Compilers do have options to target different instruction sets, and/or special "intrinsic functions" that map closely to CPU-specific instructions. It's possible for a single executable to check what family of CPU it's running on, and select a different code path based on that.
Zach Latta almost 11 years

@MartinKonecny: Great visualization!
dr jimbob almost 11 years

-1 The fourth power part is not right. Power (heat generated per second) in CPUs is (roughly) linearly proportional to clock frequency like P ~ f C V^2 + P0 (en.wikipedia.org/wiki/CPU_power_dissipation). Granted voltage depends on clock speed (though not necessarily linear). See: physics.stackexchange.com/questions/34766 Bottomline, power generated by CPU is roughly linear to quadratic on clockspeed in the range of 1.6 GHz - 5 GHz. (Not prop to f^4 ).
nialsh almost 11 years

@MartinKonecny My understanding is that most assembler instructions (ADD, MOV, IMUL, etc) are performed in a single cycle.
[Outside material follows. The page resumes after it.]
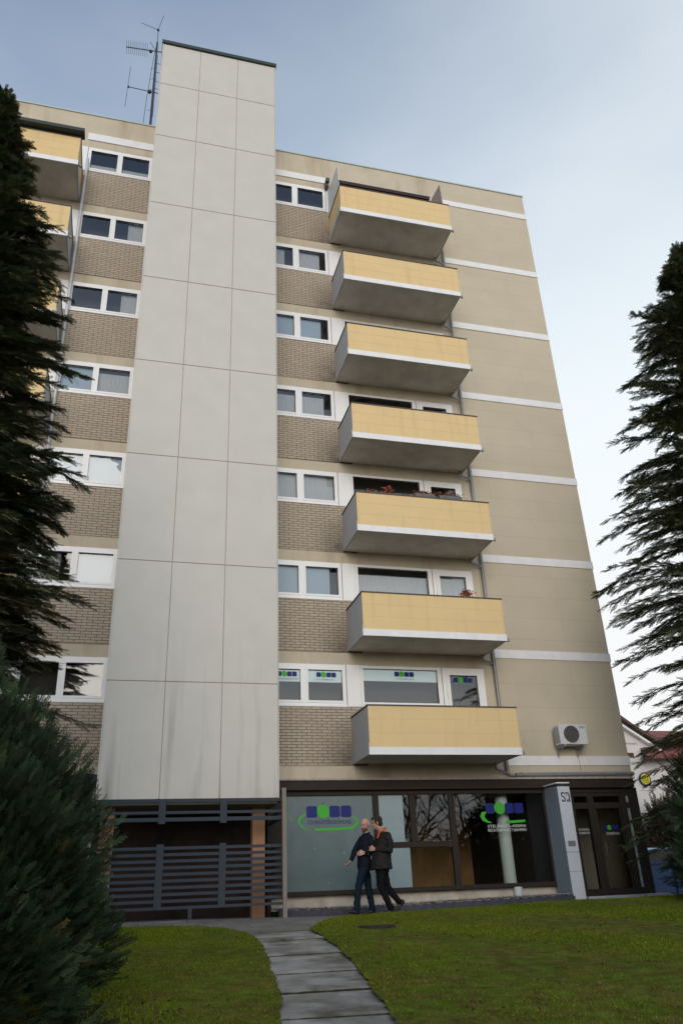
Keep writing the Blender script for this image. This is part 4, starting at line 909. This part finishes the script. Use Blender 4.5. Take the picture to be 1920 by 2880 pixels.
for x_ in (14.6, 15.5, 16.4, 17.3): b.box(x_, x_ + .06, 5.95, 5.999, 1.05, 1.90)
b.build('rim_and_ribs', m_sk, sk)
vn = thing('light_blue_car', (15.9, 9.3, 1.0), 'light blue car roof showing above the dark blue container', 'car')
def car(t, x, y, z, L_, W_, Hh, col, glassm, tail=True):
    body = mat('car_paint_%d' % int(x * 10), col, .35, spec=.6)
    pr_ = [(0, .35), (0, .75), (.05 * L_, .85), (.22 * L_, .93), (.34 * L_, Hh), (.80 * L_, Hh), (.97 * L_, .98), (L_, .85), (L_, .35)]
    b = MB(); b.prism([(x - L_/2 + a, z + c) for a, c in pr_], y - W_/2, y + W_/2); b.build('body', body, t, bevel=.03)
    b = MB(); b.prism([(x - L_/2 + a, z + c) for a, c in ((.26*L_, .95), (.355*L_, Hh - .08), (.79*L_, Hh - .08), (.93*L_, .99))], y - W_/2 - .01, y + W_/2 + .01); b.build('side_windows', m_dark, t)
    for a in (.19, .80):
        for sy in (-1, 1):
            b = MB(); b.lathe((x - L_/2 + a * L_, y + sy * (W_/2 - .1), z + .32), [(.2, -.11), (.32, -.10), (.32, .10), (.2, .11)], 20, 'y'); b.build('wheel', mat('tyre', (.02, .02, .02), .8), t)
    for sy in (-1, 1):
        b = MB(); b.box(x + L_/2 - .03, x + L_/2 + .02, y + sy * W_ * .38 - .10, y + sy * W_ * .38 + .10, z + .70, z + .86); b.build('tail_light', mat('tail_light_red', (.4, .02, .01), .3), t)
car(vn, 16.3, 9.3, 1.0, 4.2, 1.7, 1.50, (.28, .45, .60), None)
hs = thing('brown_building', (16, -39, -.6), 'low brown brick building across the street, mirrored in the shop window', 'building')
b = MB(); b.box(-2, 38, -44, -38, -.8, 4.1); b.build('wall', mat('brown_brick_wall', (.11, .06, .035), .9, var=.35, vscale=.8), hs)
b = MB(); b.prism([(-2.4, 4.1), (38.4, 4.1), (38.4, 4.35), (-2.4, 4.35)], -44.5, -37.5); b.build('roof', m_verge, hs)
for x_ in range(0, 36, 4): b = MB(); b.box(x_, x_ + 1.4, -37.99, -37.95, 1.0, 2.6); b.build('window', m_pvc, hs)
v2 = thing('parked_car', (15.5, -27.5, -.3), 'silver car parked across the street, mirrored in the shop window', 'car'); car(v2, 15.5, -27.0, -.45, 4.3, 1.75, 1.75, (.35, .36, .38), None)
v3 = thing('parked_car', (20.6, -27.5, -.3), 'red car parked across the street, mirrored in the shop window', 'car'); car(v3, 20.6, -27.5, -.45, 4.3, 1.75, 1.45, (.25, .03, .02), None)

# ------------------------------------------------------------------ the two men
def ell(b, c, r, seg=14, rings=9, tilt=None):
    n = len(b.v); c = Vector(c)
    for i in range(rings + 1):
        ph = PI * i / rings
        for k in range(seg):
            a = 2 * PI * k / seg; p = Vector((r[0] * math.sin(ph) * math.cos(a), r[1] * math.sin(ph) * math.sin(a), r[2] * math.cos(ph)))
            if tilt: p = tilt @ p
            b.v.append(tuple(c + p))
    for i in range(rings):
        for k in range(seg):
            k2 = (k + 1) % seg; b.f.append((n + i*seg + k, n + (i+1)*seg + k, n + (i+1)*seg + k2, n + i*seg + k2))
def limb(b, pts, rad):
    b.tube(pts, rad, 12)
    for p, r_ in zip(pts, rad): ell(b, p, (r_, r_, r_), 12, 8)
def loft(b, secs, seg=20):
    """secs: (x, y, z, rx, ry) horizontal ellipses bottom to top"""
    n = len(b.v)
    for x, y, z, rx, ry in secs:
        for k in range(seg):
            a = 2 * PI * k / seg; c_, s_ = math.cos(a), math.sin(a)
            e = .85
            b.v.append((x + rx * math.copysign(abs(c_) ** e, c_), y + ry * math.copysign(abs(s_) ** e, s_), z))
    for i in range(len(secs) - 1):
        for k in range(seg): k2 = (k+1) % seg; o = n + i*seg; b.f.append((o+k, o+k2, o+seg+k2, o+seg+k))
    b.f.append(tuple(n + k for k in reversed(range(seg)))); o = n + (len(secs)-1)*seg; b.f.append(tuple(o+k for k in range(seg)))
def fuse(b, name, m, parent, vox=.01, sm=4, folds=0):
    ob = b.build(name, m, parent)
    r_ = ob.modifiers.new('r', 'REMESH'); r_.mode = 'VOXEL'; r_.voxel_size = vox; r_.use_smooth_shade = True
    s_ = ob.modifiers.new('s', 'SMOOTH'); s_.factor = .5; s_.iterations = sm
    dg = bpy.context.evaluated_depsgraph_get(); me = bpy.data.meshes.new_from_object(ob.evaluated_get(dg)); ob.modifiers.clear(); ob.data = me
    if folds:
        from mathutils import noise
        for vtx, nn in zip(me.vertices, [v_.normal.copy() for v_ in me.vertices]):
            q_ = Vector((vtx.co.x * 9, vtx.co.y * 9, vtx.co.z * 22 + vtx.co.x * 14)); vtx.co = vtx.co + nn * folds * (abs(noise.noise(q_)) * 2 - .6 + .5 * noise.noise(q_ * 2.3))
    me.name = name
    if not me.materials: me.materials.append(m)
    return ob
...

So with these new processors, are multiple instructions being performed in a single cycle?
Scott Chamberlain almost 11 years

@nialsh That is not true at all for CISC computers (in fact one of the defining things of CISC is instructions take multiple cycles), if all instructions took one cycle then the slowest instruction will take the same amount of time to execute as the fastest instruction.
Karthik T almost 11 years

@Ramhound no doubt,hence my disclaimers. moores law still alive no doubt, especially since my new laptops i7 is 20 times as good as my old P4 according to passmark's benchmarks. btw something wrong with the last sentence in your comment?
user84207 over 9 years

So what is the relationship between clock rate and power use?
zakkak over 9 years

$P = CV^2f$. You may also want to read this.
Alex over 8 years

In the past, process shrinks have allowed for faster clocks with less heat generated. Try over clocking a 386 to a mere 200MHz and it will melt but now we can go to 2GHz+ and emit less heat. So isn't the limit actually something else? Explain why process shrinks haven't been able to sustain this pattern recently.
Oskar Skog over 6 years

x86 CPUs used to require multiple clock cycles per instruction, but these days they can run multiple instructions per clock cycle.